Sept. 28, 2017 (EIRNS)—In a recent study, Ohio State professors Mark Partridge and Mike Betz found a direct correlation between joblessness (and this includes low-paying, low-quality jobs as well) and the rate of opioid overdose deaths in rural Ohio. In 2015, there were 3,050 overdose deaths in Ohio. The professors made clear, however, that what is happening in rural Ohio is typical of the pattern in small towns and rural communities across the United States.

According to the Sept. 26 Record Herald, in a presentation Sept. 21 at the Farm Science Review forum near London, Ohio, "Despair in Rural America—Opioid Problem or Sympton," Betz pointed to recent research showing that for every 1 percent increase in the unemployment rate, the overdose death rate increases by 3.5 percent. The type of jobs that people have is also a factor, he added. The good manufacturing jobs that used to pay $25/hour no longer exist; they’ve been replaced by retail jobs that earn $12/hour or less. In the study he and his co-authors had conducted, Betz explained, they found that for every 1 percent decrease in wages, there is a 3.5-percent increase in overdose death rates. The availability of prescription opioid drugs compounds the problem.

For rural whites, the percentage is even higher: if there were a 3-percent decline in wages in the county, there could be an almost 15 percent increase in drug overdose deaths. Partridge calls this the "Depths of Despair." A recent study has shown that particularly among white middle-aged males, life expectancy is falling. Partridge also compared urban and rural suicide rates.
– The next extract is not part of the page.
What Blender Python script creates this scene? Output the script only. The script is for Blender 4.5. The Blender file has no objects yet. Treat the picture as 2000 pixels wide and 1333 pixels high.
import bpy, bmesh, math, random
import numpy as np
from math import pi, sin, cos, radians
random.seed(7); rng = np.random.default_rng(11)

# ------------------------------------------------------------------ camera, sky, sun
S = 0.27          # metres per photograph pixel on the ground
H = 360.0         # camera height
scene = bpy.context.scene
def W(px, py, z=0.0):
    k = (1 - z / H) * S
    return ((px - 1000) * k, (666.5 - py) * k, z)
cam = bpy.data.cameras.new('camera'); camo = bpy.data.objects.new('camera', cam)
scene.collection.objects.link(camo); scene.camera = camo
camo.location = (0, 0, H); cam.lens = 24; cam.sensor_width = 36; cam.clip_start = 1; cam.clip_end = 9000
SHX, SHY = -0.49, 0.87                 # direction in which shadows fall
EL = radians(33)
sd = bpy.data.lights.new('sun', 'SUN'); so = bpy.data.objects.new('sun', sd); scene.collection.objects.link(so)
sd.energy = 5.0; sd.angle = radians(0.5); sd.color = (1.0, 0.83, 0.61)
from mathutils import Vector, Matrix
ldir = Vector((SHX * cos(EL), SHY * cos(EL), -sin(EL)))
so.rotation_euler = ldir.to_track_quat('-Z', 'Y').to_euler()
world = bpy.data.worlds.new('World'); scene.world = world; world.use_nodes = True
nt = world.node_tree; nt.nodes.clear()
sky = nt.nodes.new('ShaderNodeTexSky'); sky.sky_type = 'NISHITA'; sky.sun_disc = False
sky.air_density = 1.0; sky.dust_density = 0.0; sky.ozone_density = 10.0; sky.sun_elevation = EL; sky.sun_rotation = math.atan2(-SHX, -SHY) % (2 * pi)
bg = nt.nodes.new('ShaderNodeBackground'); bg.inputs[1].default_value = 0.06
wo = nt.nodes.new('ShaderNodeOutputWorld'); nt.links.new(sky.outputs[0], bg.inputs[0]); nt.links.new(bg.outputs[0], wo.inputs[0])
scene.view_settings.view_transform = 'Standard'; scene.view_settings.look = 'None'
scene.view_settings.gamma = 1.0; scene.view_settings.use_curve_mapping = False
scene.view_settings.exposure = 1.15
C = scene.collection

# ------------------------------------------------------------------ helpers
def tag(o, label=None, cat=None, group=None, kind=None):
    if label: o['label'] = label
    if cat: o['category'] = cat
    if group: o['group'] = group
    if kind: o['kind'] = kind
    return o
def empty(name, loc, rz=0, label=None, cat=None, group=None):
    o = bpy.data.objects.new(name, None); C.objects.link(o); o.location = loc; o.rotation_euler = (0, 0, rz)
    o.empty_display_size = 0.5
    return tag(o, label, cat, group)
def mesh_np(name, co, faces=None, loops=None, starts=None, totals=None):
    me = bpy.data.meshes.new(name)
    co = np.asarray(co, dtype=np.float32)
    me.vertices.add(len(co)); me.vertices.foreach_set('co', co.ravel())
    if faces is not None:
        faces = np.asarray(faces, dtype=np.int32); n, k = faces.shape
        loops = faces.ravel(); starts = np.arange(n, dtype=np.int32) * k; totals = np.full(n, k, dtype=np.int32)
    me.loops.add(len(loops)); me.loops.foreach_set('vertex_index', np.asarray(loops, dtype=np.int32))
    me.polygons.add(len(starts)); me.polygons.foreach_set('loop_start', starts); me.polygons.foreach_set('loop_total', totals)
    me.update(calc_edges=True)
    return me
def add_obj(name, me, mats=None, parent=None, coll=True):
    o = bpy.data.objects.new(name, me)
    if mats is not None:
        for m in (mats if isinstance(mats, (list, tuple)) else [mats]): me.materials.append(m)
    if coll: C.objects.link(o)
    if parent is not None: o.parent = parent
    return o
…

The latter are about twice that of urban suicide rates for males and females. "This is a striking contrast that rural young people are killing themsleves at twice the rate than in urban areas," he said.

Since 1973, median household income has barely budged in the United States, Partridge reported, noting that the group that has suffered the most in terms of lack of growth has been white men. Relating this to the opioid crisis, he pointed out that people may have aspirations that they’ll do as well as their parents, but then those aspirations "are completely dashed, and it creates a lot of problems." People feel like failures, and this leads to drug abuse, he concluded.